Material provided =>
☆ ☆ ☆ ☆ ☆ ☆ ☆

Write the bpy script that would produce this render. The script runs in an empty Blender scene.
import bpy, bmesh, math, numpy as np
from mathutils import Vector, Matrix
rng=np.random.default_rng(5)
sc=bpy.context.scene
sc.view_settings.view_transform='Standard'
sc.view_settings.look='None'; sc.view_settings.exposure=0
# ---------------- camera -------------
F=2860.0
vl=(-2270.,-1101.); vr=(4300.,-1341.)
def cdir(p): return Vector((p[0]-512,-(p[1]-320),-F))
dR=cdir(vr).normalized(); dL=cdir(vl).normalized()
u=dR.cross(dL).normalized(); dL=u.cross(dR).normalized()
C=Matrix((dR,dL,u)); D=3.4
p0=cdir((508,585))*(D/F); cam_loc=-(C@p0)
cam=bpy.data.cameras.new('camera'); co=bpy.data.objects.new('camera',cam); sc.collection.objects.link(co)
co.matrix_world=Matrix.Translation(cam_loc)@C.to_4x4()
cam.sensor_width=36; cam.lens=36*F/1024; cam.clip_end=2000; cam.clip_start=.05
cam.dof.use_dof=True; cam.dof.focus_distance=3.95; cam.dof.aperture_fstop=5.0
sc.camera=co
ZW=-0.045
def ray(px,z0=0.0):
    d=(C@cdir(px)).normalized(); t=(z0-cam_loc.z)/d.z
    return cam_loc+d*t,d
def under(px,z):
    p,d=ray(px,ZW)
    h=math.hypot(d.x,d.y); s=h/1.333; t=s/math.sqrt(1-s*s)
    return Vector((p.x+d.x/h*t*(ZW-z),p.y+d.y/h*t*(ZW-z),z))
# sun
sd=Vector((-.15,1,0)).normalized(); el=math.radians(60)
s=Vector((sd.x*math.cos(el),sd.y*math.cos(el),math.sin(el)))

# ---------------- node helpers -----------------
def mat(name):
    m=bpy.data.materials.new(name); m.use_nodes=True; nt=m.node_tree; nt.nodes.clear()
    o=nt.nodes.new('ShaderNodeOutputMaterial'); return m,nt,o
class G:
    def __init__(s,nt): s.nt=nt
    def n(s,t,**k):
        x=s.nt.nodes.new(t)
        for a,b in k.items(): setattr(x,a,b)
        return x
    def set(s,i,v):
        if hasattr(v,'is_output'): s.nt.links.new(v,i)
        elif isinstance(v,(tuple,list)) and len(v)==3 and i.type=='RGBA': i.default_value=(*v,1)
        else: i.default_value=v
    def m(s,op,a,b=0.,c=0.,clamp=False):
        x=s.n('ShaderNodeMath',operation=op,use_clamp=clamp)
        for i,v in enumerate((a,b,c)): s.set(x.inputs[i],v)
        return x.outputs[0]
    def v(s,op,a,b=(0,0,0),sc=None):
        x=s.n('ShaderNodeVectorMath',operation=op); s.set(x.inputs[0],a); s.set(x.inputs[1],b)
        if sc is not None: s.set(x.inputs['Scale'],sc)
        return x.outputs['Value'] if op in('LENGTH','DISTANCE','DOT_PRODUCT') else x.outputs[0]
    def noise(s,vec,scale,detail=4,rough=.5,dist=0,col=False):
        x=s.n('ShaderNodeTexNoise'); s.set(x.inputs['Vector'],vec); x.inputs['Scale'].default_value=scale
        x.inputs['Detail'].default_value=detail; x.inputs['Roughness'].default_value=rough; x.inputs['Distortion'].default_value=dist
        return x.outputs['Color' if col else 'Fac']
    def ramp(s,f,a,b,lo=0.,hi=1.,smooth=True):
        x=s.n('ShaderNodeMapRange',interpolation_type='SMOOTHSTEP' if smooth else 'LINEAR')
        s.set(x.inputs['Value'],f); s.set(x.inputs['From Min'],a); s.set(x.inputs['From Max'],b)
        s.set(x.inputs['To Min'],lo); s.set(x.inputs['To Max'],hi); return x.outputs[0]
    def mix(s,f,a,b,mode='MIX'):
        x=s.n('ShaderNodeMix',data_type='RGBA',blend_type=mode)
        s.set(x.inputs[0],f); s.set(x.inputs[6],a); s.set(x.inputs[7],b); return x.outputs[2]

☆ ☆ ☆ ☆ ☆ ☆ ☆

Aim of the exercise => Repeat the material from above exactly, word for word.

Answer to the problem =>
Write the bpy script that would produce this render. The script runs in an empty Blender scene.
import bpy, bmesh, math, numpy as np
from mathutils import Vector, Matrix
rng=np.random.default_rng(5)
sc=bpy.context.scene
sc.view_settings.view_transform='Standard'
sc.view_settings.look='None'; sc.view_settings.exposure=0
# ---------------- camera -------------
F=2860.0
vl=(-2270.,-1101.); vr=(4300.,-1341.)
def cdir(p): return Vector((p[0]-512,-(p[1]-320),-F))
dR=cdir(vr).normalized(); dL=cdir(vl).normalized()
u=dR.cross(dL).normalized(); dL=u.cross(dR).normalized()
C=Matrix((dR,dL,u)); D=3.4
p0=cdir((508,585))*(D/F); cam_loc=-(C@p0)
cam=bpy.data.cameras.new('camera'); co=bpy.data.objects.new('camera',cam); sc.collection.objects.link(co)
co.matrix_world=Matrix.Translation(cam_loc)@C.to_4x4()
cam.sensor_width=36; cam.lens=36*F/1024; cam.clip_end=2000; cam.clip_start=.05
cam.dof.use_dof=True; cam.dof.focus_distance=3.95; cam.dof.aperture_fstop=5.0
sc.camera=co
ZW=-0.045
def ray(px,z0=0.0):
    d=(C@cdir(px)).normalized(); t=(z0-cam_loc.z)/d.z
    return cam_loc+d*t,d
def under(px,z):
    p,d=ray(px,ZW)
    h=math.hypot(d.x,d.y); s=h/1.333; t=s/math.sqrt(1-s*s)
    return Vector((p.x+d.x/h*t*(ZW-z),p.y+d.y/h*t*(ZW-z),z))
# sun
sd=Vector((-.15,1,0)).normalized(); el=math.radians(60)
s=Vector((sd.x*math.cos(el),sd.y*math.cos(el),math.sin(el)))

# ---------------- node helpers -----------------
def mat(name):
    m=bpy.data.materials.new(name); m.use_nodes=True; nt=m.node_tree; nt.nodes.clear()
    o=nt.nodes.new('ShaderNodeOutputMaterial'); return m,nt,o
class G:
    def __init__(s,nt): s.nt=nt
    def n(s,t,**k):
        x=s.nt.nodes.new(t)
        for a,b in k.items(): setattr(x,a,b)
        return x
    def set(s,i,v):
        if hasattr(v,'is_output'): s.nt.links.new(v,i)
        elif isinstance(v,(tuple,list)) and len(v)==3 and i.type=='RGBA': i.default_value=(*v,1)
        else: i.default_value=v
    def m(s,op,a,b=0.,c=0.,clamp=False):
        x=s.n('ShaderNodeMath',operation=op,use_clamp=clamp)
        for i,v in enumerate((a,b,c)): s.set(x.inputs[i],v)
        return x.outputs[0]
    def v(s,op,a,b=(0,0,0),sc=None):
        x=s.n('ShaderNodeVectorMath',operation=op); s.set(x.inputs[0],a); s.set(x.inputs[1],b)
        if sc is not None: s.set(x.inputs['Scale'],sc)
        return x.outputs['Value'] if op in('LENGTH','DISTANCE','DOT_PRODUCT') else x.outputs[0]
    def noise(s,vec,scale,detail=4,rough=.5,dist=0,col=False):
        x=s.n('ShaderNodeTexNoise'); s.set(x.inputs['Vector'],vec); x.inputs['Scale'].default_value=scale
        x.inputs['Detail'].default_value=detail; x.inputs['Roughness'].default_value=rough; x.inputs['Distortion'].default_value=dist
        return x.outputs['Color' if col else 'Fac']
    def ramp(s,f,a,b,lo=0.,hi=1.,smooth=True):
        x=s.n('ShaderNodeMapRange',interpolation_type='SMOOTHSTEP' if smooth else 'LINEAR')
        s.set(x.inputs['Value'],f); s.set(x.inputs['From Min'],a); s.set(x.inputs['From Max'],b)
        s.set(x.inputs['To Min'],lo); s.set(x.inputs['To Max'],hi); return x.outputs[0]
    def mix(s,f,a,b,mode='MIX'):
        x=s.n('ShaderNodeMix',data_type='RGBA',blend_type=mode)
        s.set(x.inputs[0],f); s.set(x.inputs[6],a); s.set(x.inputs[7],b); return x.outputs[2]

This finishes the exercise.